Legal procedures are based on facts and evidence. There are instances when a seemingly stronger side might lose the arbitration, in a situation where it lacks strong evidence to prove a key element of the case, as demonstrated in our current story.
WIPO was presented with a tough battle against the 4-lettered domain name Veho.com. The Complainant here is a Finland based firm Veho Oy Ab, Finland.
The Complainant deals with the transportation of vehicles and has the primary functioning domain name at Veho.fi. The Complainant also owns the trademarks over VEHO in several European countries with the initial registration in April 1995. The Complainant also owns a EU trademark over the same, registered in January 2009.
The Respondent registered the domain name in October 2009. The domain name is currently offered for a ‘strategic investment’. The domain name has also displayed stock images of vehicles earlier.

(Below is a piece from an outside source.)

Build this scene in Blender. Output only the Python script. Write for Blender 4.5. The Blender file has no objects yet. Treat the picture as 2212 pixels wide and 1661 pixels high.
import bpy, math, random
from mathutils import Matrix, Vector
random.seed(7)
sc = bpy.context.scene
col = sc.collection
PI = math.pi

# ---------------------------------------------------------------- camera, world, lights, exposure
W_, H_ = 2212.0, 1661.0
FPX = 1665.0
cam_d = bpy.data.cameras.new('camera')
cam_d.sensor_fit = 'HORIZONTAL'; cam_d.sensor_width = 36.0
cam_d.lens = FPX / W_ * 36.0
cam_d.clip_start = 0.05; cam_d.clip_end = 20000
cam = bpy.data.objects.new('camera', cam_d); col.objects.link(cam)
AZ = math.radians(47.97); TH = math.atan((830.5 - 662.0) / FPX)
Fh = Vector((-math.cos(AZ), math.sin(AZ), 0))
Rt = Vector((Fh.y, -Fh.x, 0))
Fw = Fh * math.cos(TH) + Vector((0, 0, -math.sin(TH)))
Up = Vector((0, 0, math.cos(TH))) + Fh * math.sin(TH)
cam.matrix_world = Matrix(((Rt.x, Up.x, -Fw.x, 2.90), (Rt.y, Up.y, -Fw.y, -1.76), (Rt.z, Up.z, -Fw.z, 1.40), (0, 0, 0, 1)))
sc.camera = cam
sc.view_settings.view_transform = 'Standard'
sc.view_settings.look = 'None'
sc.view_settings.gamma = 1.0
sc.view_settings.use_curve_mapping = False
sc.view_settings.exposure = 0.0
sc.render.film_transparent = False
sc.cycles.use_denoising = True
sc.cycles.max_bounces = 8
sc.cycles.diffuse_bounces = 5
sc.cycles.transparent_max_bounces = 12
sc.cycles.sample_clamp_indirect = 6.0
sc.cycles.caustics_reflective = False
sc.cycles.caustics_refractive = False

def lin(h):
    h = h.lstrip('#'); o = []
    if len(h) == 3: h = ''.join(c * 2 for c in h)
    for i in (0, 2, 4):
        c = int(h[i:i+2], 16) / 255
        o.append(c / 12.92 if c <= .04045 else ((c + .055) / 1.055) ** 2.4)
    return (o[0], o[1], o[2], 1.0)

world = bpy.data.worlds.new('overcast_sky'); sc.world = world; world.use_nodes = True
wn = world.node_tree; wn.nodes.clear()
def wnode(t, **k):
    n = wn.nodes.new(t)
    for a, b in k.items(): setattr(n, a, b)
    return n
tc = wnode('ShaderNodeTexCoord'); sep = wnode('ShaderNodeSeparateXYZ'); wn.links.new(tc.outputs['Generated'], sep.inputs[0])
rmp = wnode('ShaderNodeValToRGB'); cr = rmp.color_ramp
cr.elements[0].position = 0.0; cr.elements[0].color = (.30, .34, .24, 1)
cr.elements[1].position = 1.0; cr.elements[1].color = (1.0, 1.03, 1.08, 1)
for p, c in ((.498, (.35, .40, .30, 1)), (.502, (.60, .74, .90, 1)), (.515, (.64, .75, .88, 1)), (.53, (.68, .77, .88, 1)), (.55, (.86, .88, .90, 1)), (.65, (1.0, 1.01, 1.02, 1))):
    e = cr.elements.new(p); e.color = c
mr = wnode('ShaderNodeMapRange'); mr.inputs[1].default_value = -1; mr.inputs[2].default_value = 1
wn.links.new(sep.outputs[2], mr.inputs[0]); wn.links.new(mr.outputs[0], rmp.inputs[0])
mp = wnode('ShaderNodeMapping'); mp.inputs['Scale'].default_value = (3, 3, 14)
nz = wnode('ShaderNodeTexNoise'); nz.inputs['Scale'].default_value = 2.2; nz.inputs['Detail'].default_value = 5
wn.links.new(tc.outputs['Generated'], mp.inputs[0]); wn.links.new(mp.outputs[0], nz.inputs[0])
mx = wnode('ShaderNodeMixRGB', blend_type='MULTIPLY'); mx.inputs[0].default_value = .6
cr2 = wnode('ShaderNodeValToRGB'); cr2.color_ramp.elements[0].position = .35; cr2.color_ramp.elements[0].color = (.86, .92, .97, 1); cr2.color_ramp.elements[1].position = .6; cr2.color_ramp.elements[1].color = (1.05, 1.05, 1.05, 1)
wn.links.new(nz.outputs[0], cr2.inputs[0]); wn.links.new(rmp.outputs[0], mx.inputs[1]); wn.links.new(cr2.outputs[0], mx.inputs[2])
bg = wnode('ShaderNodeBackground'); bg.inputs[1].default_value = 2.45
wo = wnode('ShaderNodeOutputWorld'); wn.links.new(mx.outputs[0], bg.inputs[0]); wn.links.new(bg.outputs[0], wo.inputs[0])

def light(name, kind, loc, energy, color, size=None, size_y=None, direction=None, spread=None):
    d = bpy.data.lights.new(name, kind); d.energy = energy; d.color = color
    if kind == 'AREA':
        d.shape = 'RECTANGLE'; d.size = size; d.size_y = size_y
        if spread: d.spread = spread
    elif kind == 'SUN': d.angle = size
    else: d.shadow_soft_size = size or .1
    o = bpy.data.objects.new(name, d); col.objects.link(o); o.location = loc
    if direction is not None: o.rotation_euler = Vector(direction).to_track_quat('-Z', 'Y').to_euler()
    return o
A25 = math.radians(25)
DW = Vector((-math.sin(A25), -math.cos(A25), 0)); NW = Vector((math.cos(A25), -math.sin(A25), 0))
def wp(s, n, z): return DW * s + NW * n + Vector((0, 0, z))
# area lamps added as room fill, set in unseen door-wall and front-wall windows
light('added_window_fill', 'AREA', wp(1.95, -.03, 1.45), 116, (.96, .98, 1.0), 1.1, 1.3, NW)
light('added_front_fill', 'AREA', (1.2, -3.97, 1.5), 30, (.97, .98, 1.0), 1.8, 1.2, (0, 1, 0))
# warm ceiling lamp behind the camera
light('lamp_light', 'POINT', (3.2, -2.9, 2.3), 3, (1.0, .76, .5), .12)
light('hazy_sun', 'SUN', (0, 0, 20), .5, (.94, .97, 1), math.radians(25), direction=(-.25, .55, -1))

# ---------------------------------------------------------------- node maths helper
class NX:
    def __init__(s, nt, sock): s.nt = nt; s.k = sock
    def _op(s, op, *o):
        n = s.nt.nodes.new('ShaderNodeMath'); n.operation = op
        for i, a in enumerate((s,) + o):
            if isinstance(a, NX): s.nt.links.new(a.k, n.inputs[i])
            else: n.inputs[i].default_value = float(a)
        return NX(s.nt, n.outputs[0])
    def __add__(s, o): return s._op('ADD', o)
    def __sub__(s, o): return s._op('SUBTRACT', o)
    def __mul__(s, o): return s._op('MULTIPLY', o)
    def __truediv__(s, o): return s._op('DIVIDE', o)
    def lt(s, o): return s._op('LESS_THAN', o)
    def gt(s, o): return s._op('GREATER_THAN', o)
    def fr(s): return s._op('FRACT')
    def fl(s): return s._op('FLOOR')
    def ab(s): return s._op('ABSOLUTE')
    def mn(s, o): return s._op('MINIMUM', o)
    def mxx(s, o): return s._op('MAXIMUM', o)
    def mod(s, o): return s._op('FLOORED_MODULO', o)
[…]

However, the Respondent contests that the mark VEHO is a derivative of Latin name ‘vehere’ which means ‘I cary’. The Respondent also presented that both the parties had a discussion about the purchase of the domain name. But, even after several rounds of talks an agreement on the price couldn’t be achieved. The Respondent thus claimed the Complaint as a Plan B.
The panel found that although the domain name registration succeeds the date of trademark registration, a case of clear bad faith couldn’t be established. The facts submitted by the Respondent aren’t enough to prove that the Respondent registered the domain name in bad faith. A conversation between the parties does indicate towards the Complainant using the arbitration platform as Plan B.
On the balance of probabilities, the Panel sided with the Respondent and denied the Complaint.